Azerbaijan and Armenia reject talks as Karabakh conflict zone spreads
The conflict has reignited concerns about stability in the South Caucasus region.
BAKU/YEREVAN (Reuters) - Armenia and Azerbaijan accused one another on Tuesday of firing directly into each other’s territory and rejected pressure to hold peace talks as their conflict over the enclave of Nagorno-Karabakh threatened to mushroom into all-out war.
Both reported firing from the other side across their shared border, well to the west of the breakaway Nagorno-Karabakh region over which fierce fighting broke out between Azeri and ethnic Armenian forces on Sunday.
The incidents signalled a further escalation of the conflict despite urgent appeals from Russia, the United States and others to halt it.
The conflict has reignited concerns about stability in the South Caucasus region, a corridor for pipelines carrying oil and gas to world markets.
Azeri President Ilham Aliyev, speaking to Russian state television, flatly ruled out any possibility of talks. Armenian Prime Minister Nikol Pashinyan told the same channel they could not take place while fighting continued.
Nagorno-Karabakh is a breakaway region inside Azerbaijan but run by ethnic Armenians and backed by Armenia. It broke away from Azerbaijan in a 1990s war but is not recognised by any country as an independent republic.
Dozens of people have been reported killed and hundreds wounded since clashes between Azerbaijan and ethnic Armenian forces broke out on Sunday, threatening to draw in neighbours including Azerbaijan’s close ally Turkey.
After a closed-door discussion on Tuesday the 15-member U.N. Security Council “expressed concern” about the clashes, condemned the use of force and backed a call by U.N. Secretary-General Antonio Guterres for an immediate halt to fighting.
Further stoking tensions between the two former Soviet republics, Armenia said a Turkish F-16 fighter jet had shot down one of its warplanes over Armenian airspace, killing the pilot.
It provided no evidence of the incident. Turkey called the claim “absolutely untrue”, and Azerbaijan also denied it.
“The international community should decisively condemn the aggression of Azerbaijan and the actions of Turkey and demand Turkey get out of this region,” Pashinyan told Russian state TV.
“The military presence of Turkey in this region...will bring further escalation and expansion of the scale of the conflict.”
Azeri leader Aliyev accused Armenia of fabricating the plane incident. “Turkey is not a party to the conflict, in no way participates in it and there is no need for this,” he said.
Aliyev said Azerbaijan was calling up tens of thousands of reservists under a partial mobilisation announced on Monday.
“We are able to punish the aggressor ourselves so that he would not even dare to look in our direction,” he said.
PUTIN APPEAL
Any descent into all-out war could threaten to drag in not only Turkey, but Russia. Moscow has a defence alliance with Armenia, but also enjoys close relations with Azerbaijan.
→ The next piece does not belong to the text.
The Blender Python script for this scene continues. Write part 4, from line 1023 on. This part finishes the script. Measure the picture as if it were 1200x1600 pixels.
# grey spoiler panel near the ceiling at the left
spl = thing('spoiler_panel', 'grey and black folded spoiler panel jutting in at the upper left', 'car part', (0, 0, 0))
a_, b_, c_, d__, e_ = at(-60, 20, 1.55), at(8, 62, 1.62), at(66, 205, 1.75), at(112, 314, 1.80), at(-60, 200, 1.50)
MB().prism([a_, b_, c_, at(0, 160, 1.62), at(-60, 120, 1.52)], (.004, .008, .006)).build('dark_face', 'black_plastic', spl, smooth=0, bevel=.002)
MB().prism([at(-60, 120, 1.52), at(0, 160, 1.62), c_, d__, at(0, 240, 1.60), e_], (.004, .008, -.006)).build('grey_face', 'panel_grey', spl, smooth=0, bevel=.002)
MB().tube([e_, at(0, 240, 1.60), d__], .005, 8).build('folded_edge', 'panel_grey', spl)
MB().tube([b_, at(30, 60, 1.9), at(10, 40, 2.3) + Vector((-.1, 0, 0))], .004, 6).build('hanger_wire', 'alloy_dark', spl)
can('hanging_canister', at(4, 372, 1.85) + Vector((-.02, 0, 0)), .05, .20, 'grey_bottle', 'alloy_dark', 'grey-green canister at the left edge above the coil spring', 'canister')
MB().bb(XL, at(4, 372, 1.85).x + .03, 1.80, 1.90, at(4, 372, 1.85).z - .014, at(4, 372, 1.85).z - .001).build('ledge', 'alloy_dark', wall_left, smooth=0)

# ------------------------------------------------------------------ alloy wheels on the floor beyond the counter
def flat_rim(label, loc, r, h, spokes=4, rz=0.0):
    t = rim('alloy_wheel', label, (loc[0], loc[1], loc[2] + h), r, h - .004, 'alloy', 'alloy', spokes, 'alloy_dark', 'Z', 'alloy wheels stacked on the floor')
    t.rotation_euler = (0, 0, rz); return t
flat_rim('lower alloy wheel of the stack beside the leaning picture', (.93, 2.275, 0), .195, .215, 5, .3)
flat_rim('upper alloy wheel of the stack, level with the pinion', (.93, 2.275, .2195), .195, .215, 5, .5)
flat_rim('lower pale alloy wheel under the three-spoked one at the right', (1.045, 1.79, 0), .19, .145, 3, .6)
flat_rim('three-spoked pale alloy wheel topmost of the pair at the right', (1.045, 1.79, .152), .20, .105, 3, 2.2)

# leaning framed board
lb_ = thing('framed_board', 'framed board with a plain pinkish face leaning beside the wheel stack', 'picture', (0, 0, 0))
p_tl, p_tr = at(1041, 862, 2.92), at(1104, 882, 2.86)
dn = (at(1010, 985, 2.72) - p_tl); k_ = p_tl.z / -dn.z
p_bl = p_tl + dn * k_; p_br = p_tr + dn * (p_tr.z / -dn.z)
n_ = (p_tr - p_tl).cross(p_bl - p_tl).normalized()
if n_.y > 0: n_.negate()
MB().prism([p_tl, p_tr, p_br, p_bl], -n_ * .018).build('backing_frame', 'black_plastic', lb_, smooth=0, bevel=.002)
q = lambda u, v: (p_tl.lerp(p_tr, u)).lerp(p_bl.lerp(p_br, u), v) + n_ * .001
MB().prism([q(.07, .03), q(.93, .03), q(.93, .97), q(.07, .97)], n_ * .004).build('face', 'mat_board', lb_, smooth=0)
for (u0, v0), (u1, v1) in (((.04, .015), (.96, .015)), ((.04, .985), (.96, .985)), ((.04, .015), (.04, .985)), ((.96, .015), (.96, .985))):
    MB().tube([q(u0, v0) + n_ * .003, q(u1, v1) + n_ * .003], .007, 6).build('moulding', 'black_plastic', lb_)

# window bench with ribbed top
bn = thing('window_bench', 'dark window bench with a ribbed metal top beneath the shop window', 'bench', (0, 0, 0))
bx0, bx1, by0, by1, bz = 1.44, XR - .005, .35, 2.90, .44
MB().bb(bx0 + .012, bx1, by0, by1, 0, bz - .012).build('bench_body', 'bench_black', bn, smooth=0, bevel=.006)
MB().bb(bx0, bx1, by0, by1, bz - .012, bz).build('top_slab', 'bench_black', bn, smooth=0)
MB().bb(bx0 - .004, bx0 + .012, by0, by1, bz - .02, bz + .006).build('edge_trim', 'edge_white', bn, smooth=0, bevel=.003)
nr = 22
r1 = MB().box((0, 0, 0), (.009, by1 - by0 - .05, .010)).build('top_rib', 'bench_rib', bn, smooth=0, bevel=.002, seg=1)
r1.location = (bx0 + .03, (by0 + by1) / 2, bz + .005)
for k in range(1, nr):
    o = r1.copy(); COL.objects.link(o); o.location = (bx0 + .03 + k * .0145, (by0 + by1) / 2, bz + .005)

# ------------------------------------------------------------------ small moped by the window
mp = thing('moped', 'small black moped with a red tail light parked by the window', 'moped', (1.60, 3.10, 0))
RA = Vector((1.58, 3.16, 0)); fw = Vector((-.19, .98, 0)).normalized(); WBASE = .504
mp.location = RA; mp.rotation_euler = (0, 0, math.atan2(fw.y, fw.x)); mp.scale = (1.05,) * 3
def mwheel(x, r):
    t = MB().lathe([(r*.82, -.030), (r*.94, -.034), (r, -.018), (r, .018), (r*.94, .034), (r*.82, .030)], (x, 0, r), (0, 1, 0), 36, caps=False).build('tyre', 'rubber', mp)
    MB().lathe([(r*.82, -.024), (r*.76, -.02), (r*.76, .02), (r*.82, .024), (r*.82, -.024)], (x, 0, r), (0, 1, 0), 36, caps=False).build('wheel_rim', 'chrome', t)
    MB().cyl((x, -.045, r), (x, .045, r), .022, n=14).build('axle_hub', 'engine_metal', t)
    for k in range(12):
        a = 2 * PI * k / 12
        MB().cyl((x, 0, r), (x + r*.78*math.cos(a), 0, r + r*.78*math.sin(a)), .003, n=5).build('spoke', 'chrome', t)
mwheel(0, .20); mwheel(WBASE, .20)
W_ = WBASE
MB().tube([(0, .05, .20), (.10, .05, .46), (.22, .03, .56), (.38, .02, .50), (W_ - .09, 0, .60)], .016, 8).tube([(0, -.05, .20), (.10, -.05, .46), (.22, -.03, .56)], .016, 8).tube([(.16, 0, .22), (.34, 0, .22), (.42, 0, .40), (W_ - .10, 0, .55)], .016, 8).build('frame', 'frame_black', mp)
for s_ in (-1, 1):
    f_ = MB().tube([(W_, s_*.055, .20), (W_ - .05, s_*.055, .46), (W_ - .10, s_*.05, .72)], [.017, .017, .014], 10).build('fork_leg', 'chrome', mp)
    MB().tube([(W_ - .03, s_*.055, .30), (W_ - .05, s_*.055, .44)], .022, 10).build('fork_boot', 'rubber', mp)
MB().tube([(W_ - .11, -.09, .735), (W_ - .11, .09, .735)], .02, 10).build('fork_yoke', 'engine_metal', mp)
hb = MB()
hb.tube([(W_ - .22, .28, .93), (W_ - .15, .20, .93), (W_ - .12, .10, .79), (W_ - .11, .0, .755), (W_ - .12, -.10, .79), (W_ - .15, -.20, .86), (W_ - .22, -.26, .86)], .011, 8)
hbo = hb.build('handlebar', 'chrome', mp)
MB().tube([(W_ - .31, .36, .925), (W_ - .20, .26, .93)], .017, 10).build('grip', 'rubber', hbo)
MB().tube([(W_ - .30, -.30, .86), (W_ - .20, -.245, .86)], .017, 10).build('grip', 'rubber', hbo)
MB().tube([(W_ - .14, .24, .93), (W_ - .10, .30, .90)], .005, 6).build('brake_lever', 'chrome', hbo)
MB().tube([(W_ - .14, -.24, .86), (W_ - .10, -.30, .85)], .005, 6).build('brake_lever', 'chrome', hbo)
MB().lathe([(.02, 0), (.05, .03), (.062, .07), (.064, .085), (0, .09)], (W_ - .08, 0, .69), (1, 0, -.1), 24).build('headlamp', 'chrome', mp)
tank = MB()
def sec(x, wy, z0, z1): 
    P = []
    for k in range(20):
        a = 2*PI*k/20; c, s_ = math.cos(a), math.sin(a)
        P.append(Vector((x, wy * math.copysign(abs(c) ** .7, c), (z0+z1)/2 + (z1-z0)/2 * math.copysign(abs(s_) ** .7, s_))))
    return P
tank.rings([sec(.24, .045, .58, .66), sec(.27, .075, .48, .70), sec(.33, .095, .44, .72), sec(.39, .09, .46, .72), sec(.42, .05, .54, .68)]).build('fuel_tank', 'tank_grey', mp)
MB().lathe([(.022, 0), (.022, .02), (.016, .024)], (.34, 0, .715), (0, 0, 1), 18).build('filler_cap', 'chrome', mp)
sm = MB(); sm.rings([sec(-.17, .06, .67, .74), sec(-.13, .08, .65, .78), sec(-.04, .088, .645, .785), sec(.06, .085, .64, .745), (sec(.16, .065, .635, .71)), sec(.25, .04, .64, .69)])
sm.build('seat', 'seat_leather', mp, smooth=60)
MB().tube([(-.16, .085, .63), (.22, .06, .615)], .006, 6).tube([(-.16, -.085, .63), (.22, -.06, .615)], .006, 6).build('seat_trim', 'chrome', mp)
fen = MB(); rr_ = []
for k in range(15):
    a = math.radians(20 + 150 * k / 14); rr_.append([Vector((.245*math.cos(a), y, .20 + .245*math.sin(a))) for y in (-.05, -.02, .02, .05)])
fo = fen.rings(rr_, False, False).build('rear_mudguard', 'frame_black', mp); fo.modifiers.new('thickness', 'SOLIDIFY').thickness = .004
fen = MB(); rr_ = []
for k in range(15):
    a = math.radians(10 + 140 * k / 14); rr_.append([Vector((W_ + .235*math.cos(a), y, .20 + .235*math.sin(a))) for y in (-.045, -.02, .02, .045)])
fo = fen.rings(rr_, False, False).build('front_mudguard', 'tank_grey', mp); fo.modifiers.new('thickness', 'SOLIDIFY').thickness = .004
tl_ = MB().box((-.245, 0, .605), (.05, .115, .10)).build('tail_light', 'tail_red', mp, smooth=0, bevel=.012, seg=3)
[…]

The Kremlin said President Vladimir Putin spoke by phone to Pashinyan for the second time since the start of the crisis and said all sides should take measures to de-escalate. It has not made public any contacts between Putin and Aliyev.
The Kremlin said Moscow was in constant contact with Turkey, Armenia and Azerbaijan. Any talk of providing military support for the opposing sides would only add fuel to the fire, it said.
U.S. Democratic presidential candidate Joe Biden tweeted: “With casualties rapidly mounting in and around Nagorno-Karabakh, the Trump Administration needs to call the leaders of Armenia and Azerbaijan immediately to de-escalate the situation. It must also demand others - like Turkey - stay out of this conflict.”
RISING CASUALTIES
Pashinyan told the BBC in an interview that Azeri forces had shelled villages and towns in Nagorno-Karabakh and inside Armenia itself on Tuesday.
“There are casualties among both military and civilians. Dozens are killed and hundreds are wounded,” he said.
Azerbaijan’s prosecutor’s office said 12 Azeri civilians had so far been killed and 35 wounded by Armenian fire. The Azeri side has not disclosed military casualties.
Nagorno-Karabakh has reported the loss of at least 84 soldiers.
“What can I say? It’s a war. We hear air raids several times a day and hide in bomb shelters,” Albert Voskanyan, a resident of the enclave’s capital Stepanakert, told Reuters.
Armenian officials said earlier that a civilian was killed in an Azeri attack on the Armenian town of Vardenis, more than 20 km (12 miles) from Nagorno-Karabakh. They said a bus caught fire in the town after being hit by an Azeri drone.
Azerbaijan’s defence ministry said that from Vardenis the Armenian army had shelled the Dashkesan region inside Azerbaijan. Armenia denied those reports.